(STATED GOAL)
Give back every line exactly as it appears, pictures excluded.

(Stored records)
[start]

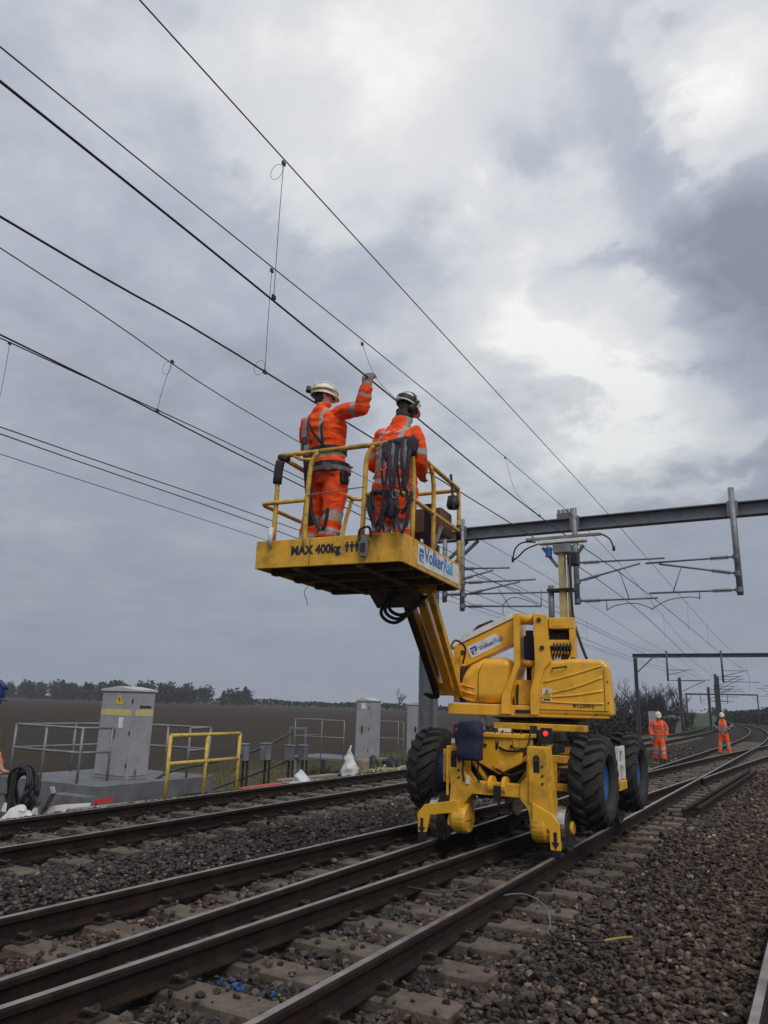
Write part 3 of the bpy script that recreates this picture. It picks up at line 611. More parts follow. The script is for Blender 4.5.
lump('white_bag', 'white sack at the foot of the cable coil', 'bag', sack(-10.75, 7.9, -.42, .3, .26, .5, 5), 'white_plastic', 18, 12)
lump('cream_drum', 'cream plastic can behind the knotted white bag', 'can', lambda t, a: Vector((-10.3+math.copysign(abs(math.cos(a))**.5, math.cos(a))*.15, 17.5+math.copysign(abs(math.sin(a))**.5, math.sin(a))*.12, -.3+.45*t))*1., 'timber', 16, 4)
for k, (a, b, w, h, m_, lab) in enumerate((((-10.6, 14.3, -.24), (-10.4, 16.3, -.22), .22, .09, 'timber', 'pale plank lying between the lineside boxes and the rail'), ((-10.25, 14.0, -.26), (-10.0, 15.2, -.25), .18, .1, 'concrete', 'pale concrete block beside the crumpled bag'), ((-10.3, 17.9, -.24), (-10.2, 20.0, -.24), .4, .14, 'concrete', 'flat concrete slab by the foot of the portal mast'), ((-10.4, 8.6, -.3), (-9.95, 12.9, -.28), .3, .1, 'concrete', 'long concrete trough lid under the yellow barrier'), ((-10.9, 15.9, -.3), (-10.6, 17.6, -.28), .24, .1, 'dark_steel', 'dark timber baulk next to the knotted bag'))):
    t = MB().bar(a, b, w, h).build('plank' if m_ == 'timber' else 'concrete_slab' if m_ == 'concrete' else 'baulk', m_, None, bevel=.012); tag(t, lab, 'plank' if m_ != 'concrete' else 'slab')
o = MB().bar((-10.2, 12.5, -.26), (-10.15, 13.7, -.24), .22, .1).build('red_sleeve', 'red', None, bevel=.02); tag(o, 'flat red sleeve lying right of the yellow barrier', 'sleeve')
o = MB().ribbon(curvepts([(-12.1, 8.95, -.42), (-11.5, 9.0, -.36), (-11.0, 9.3, -.28), (-10.6, 9.6, -.2)], 5), (0, 0, 1), .07, .006).build('warning_tape', 'red', None); tag(o, 'red warning tape strung low under the platform', 'tape')
o = MB().ribbon(curvepts([(-12.4, 8.8, -.40), (-11.7, 8.8, -.43), (-11.1, 8.95, -.34), (-10.7, 9.2, -.3)], 5), (0, .3, 1), .14, .006).build('white_sheet', 'white_plastic', None); tag(o, 'strip of white sheeting under the platform', 'sheet')
o = MB().bar((-11.6, 8.9, -.55), (-11.1, 8.75, -.02), .08, .14).build('steel_prop', 'galvanised', None); tag(o, 'grey steel prop leaning against the platform', 'prop')
# yellow plastic litter by the bag
mb = MB()
for k in range(110):
    c = Vector((-10.0+random.gauss(0, .25), 18.0+random.gauss(0, .5), -.2+random.uniform(-.05, .1))); d = Vector((random.uniform(-1, 1), random.uniform(-1, 1), random.uniform(-.3, .9)))*.045; q = d.orthogonal()*.5
    mb.add([c-d, c+q, c+d, c-q], [(0, 1, 2, 3)])
o = mb.build('yellow_weeds', 'leaf_litter'); o['kind'] = 'stuff'; tag(o, 'yellowish weeds by the rail in front of the narrow cabinet', 'weeds')
lump('black_bag', 'slumped black plastic bag, left of two beside the knotted white bag', 'bag', sack(-10.55, 18.4, -.3, .26, .5, .5, 12), 'black', 16, 10)
lump('black_bag', 'slumped black plastic bag, right of two by the portal mast', 'bag', sack(-10.35, 19.1, -.3, .3, .42, .5, 15), 'black', 16, 10)
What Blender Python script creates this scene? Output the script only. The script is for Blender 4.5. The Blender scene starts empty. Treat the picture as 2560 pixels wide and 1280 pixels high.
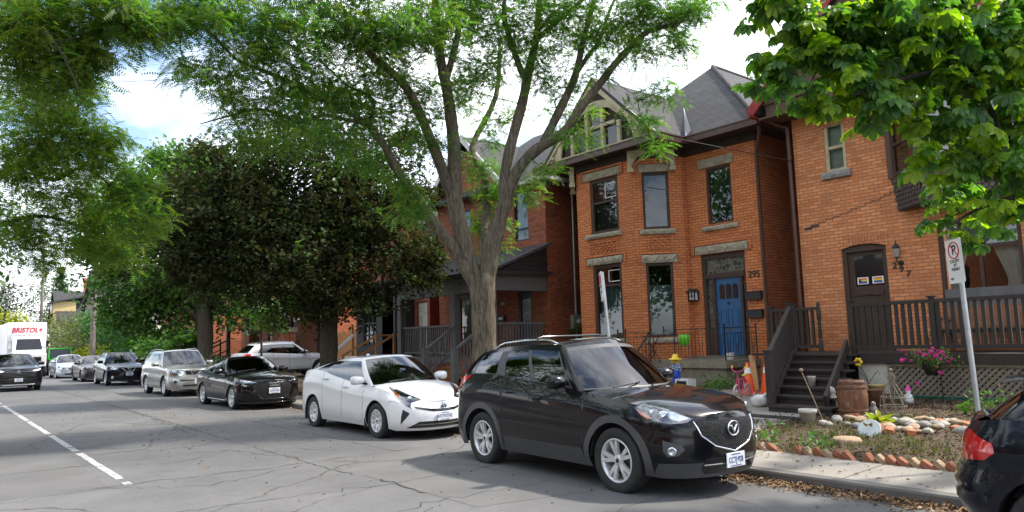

[end]

(REPLY TO THE TASK)
Write part 3 of the bpy script that recreates this picture. It picks up at line 611. More parts follow. The script is for Blender 4.5.
lump('white_bag', 'white sack at the foot of the cable coil', 'bag', sack(-10.75, 7.9, -.42, .3, .26, .5, 5), 'white_plastic', 18, 12)
lump('cream_drum', 'cream plastic can behind the knotted white bag', 'can', lambda t, a: Vector((-10.3+math.copysign(abs(math.cos(a))**.5, math.cos(a))*.15, 17.5+math.copysign(abs(math.sin(a))**.5, math.sin(a))*.12, -.3+.45*t))*1., 'timber', 16, 4)
for k, (a, b, w, h, m_, lab) in enumerate((((-10.6, 14.3, -.24), (-10.4, 16.3, -.22), .22, .09, 'timber', 'pale plank lying between the lineside boxes and the rail'), ((-10.25, 14.0, -.26), (-10.0, 15.2, -.25), .18, .1, 'concrete', 'pale concrete block beside the crumpled bag'), ((-10.3, 17.9, -.24), (-10.2, 20.0, -.24), .4, .14, 'concrete', 'flat concrete slab by the foot of the portal mast'), ((-10.4, 8.6, -.3), (-9.95, 12.9, -.28), .3, .1, 'concrete', 'long concrete trough lid under the yellow barrier'), ((-10.9, 15.9, -.3), (-10.6, 17.6, -.28), .24, .1, 'dark_steel', 'dark timber baulk next to the knotted bag'))):
    t = MB().bar(a, b, w, h).build('plank' if m_ == 'timber' else 'concrete_slab' if m_ == 'concrete' else 'baulk', m_, None, bevel=.012); tag(t, lab, 'plank' if m_ != 'concrete' else 'slab')
o = MB().bar((-10.2, 12.5, -.26), (-10.15, 13.7, -.24), .22, .1).build('red_sleeve', 'red', None, bevel=.02); tag(o, 'flat red sleeve lying right of the yellow barrier', 'sleeve')
o = MB().ribbon(curvepts([(-12.1, 8.95, -.42), (-11.5, 9.0, -.36), (-11.0, 9.3, -.28), (-10.6, 9.6, -.2)], 5), (0, 0, 1), .07, .006).build('warning_tape', 'red', None); tag(o, 'red warning tape strung low under the platform', 'tape')
o = MB().ribbon(curvepts([(-12.4, 8.8, -.40), (-11.7, 8.8, -.43), (-11.1, 8.95, -.34), (-10.7, 9.2, -.3)], 5), (0, .3, 1), .14, .006).build('white_sheet', 'white_plastic', None); tag(o, 'strip of white sheeting under the platform', 'sheet')
o = MB().bar((-11.6, 8.9, -.55), (-11.1, 8.75, -.02), .08, .14).build('steel_prop', 'galvanised', None); tag(o, 'grey steel prop leaning against the platform', 'prop')
# yellow plastic litter by the bag
mb = MB()
for k in range(110):
    c = Vector((-10.0+random.gauss(0, .25), 18.0+random.gauss(0, .5), -.2+random.uniform(-.05, .1))); d = Vector((random.uniform(-1, 1), random.uniform(-1, 1), random.uniform(-.3, .9)))*.045; q = d.orthogonal()*.5
    mb.add([c-d, c+q, c+d, c-q], [(0, 1, 2, 3)])
o = mb.build('yellow_weeds', 'leaf_litter'); o['kind'] = 'stuff'; tag(o, 'yellowish weeds by the rail in front of the narrow cabinet', 'weeds')
lump('black_bag', 'slumped black plastic bag, left of two beside the knotted white bag', 'bag', sack(-10.55, 18.4, -.3, .26, .5, .5, 12), 'black', 16, 10)
lump('black_bag', 'slumped black plastic bag, right of two by the portal mast', 'bag', sack(-10.35, 19.1, -.3, .3, .42, .5, 15), 'black', 16, 10)
What Blender Python script creates this scene? Output the script only. The script is for Blender 4.5. The Blender scene starts empty. Treat the picture as 2560 pixels wide and 1280 pixels high.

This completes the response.